Sebelumnya, kuasa hukum Rektor Unud nonaktif Prof Nyoman Gde Antara, Hotman Paris Hutapea menegaskan kliennya sebagai korban rekayasa hukum oknum internal dan eksternal di Universitas Udayana. Penegasan itu disampaikan Hotman Paris pada sidang pembacaan eksepsi (nota keberatan) kasus dugaan korupsi Sumbangan Pengembangan Institusi (SPI) yang menimpa Rektor Unud nonaktif Prof Nyoman Gde Antara di Pengadilan Tindak Pidana Korupsi (Tipikor) Denpasar, Selasa (31/10/23).

"Di nota keberatan, surat-surat yang meminta sanak saudaranya maupun koleganya untuk masuk ke Udayana, tapi tidak dipenuhi kemungkinan ini ada dendam pribadi,” Hotman usai sidang pembacaan eksepsi di Tipikor.  

Hotman bahkan menyebut kecurigaan perihal rekayasa hukum dalam kasus Prof Antara adanya kejanggalan mengenai surat dakwaan. “Di surat dakwaan dijelaskan kerugian negara, tetapi di mana letak kerugian yang dihasilkan ini kan pungutan kepada mahasiswa, dan pungutan tersebut masuk ke negara serta ke rekening universitas (Unud, red),” sebutnya.

Hotman menegaskan selain permainan dari pihak internal juga adanya permainan dari eksternal Universitas Udayana untuk menjegal Prof Antara.  

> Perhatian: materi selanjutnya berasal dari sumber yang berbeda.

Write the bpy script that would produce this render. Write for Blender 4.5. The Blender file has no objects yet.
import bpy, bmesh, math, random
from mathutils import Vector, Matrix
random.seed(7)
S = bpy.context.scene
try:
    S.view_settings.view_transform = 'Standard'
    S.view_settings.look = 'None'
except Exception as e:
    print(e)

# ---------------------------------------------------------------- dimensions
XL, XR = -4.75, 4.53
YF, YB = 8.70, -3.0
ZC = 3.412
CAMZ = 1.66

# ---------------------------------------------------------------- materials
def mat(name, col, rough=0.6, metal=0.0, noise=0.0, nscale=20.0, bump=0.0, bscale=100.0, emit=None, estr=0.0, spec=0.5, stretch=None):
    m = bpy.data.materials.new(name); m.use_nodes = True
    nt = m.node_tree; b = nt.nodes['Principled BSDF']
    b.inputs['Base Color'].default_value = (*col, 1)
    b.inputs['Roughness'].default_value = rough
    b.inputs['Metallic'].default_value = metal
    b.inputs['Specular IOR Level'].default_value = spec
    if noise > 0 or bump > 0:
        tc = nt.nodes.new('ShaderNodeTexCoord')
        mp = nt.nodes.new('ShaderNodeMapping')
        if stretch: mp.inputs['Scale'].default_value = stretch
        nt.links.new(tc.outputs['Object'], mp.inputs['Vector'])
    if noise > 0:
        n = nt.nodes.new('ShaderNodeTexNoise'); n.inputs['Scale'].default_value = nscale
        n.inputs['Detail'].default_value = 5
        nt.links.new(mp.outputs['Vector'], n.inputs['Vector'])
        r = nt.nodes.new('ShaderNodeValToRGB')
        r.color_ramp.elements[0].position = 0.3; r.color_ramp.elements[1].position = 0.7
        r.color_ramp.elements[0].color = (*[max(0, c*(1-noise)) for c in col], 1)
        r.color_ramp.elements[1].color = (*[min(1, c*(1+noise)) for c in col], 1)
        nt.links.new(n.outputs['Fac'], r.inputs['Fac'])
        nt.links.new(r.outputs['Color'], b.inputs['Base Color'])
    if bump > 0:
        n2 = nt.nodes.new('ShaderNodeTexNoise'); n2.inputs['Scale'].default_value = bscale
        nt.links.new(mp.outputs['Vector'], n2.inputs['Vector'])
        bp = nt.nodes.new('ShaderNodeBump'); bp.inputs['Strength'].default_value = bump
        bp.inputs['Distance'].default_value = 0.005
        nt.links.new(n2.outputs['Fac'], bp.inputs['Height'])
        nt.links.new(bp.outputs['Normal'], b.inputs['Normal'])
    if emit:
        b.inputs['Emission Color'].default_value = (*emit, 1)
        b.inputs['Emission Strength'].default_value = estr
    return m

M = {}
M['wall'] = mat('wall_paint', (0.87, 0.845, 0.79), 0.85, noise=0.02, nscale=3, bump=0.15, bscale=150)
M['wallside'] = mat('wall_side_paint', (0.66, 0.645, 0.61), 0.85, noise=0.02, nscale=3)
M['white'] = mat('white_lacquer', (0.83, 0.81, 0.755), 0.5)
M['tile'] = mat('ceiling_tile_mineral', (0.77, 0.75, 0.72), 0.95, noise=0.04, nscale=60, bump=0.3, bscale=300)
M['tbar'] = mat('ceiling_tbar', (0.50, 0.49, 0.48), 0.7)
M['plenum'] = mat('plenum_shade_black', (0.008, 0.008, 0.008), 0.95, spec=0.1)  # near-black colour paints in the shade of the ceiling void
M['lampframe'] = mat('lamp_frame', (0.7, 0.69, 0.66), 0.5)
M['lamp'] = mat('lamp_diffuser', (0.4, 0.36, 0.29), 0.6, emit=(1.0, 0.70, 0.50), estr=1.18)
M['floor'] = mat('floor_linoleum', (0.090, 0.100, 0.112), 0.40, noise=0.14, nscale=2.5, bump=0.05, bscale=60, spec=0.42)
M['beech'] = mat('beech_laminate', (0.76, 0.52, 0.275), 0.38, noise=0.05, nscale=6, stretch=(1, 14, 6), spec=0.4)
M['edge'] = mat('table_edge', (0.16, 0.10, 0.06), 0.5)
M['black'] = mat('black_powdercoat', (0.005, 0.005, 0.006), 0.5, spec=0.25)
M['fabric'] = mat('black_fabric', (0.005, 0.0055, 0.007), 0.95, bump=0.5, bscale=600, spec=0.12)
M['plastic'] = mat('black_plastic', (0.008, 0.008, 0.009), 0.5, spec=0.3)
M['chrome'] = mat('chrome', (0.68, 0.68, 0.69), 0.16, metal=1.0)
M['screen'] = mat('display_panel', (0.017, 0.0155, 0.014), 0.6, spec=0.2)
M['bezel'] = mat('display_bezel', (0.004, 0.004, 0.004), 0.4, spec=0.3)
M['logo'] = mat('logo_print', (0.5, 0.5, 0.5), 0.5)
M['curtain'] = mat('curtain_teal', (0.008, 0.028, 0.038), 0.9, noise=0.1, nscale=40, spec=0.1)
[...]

“Beberapa oknum internal Universitas Udayana yang kemudian memanfaatkan oknum eksternal Universitas Udayana untuk menjegal, menghentikan dan menggantikan terdakwa sebagai Rektor yang sah sebelum masa jabatan terdakwa selesai tahun 2025 nanti,” tegas Hotman. 

Keanehan selanjutnya, lanjut Hotman adalah dikasuskannya pemungutan SPI karena di masing-masing perguruan tinggi negeri sudah melaksanakan pungutan tersebut sejak zaman dahulu.    

“Jika semua jaksa pemikirannya seperti Jaksa Penuntut Umum (JPU) maka seluruh rektor universitas negeri akan ditahan,” sentil Hotman.(BB).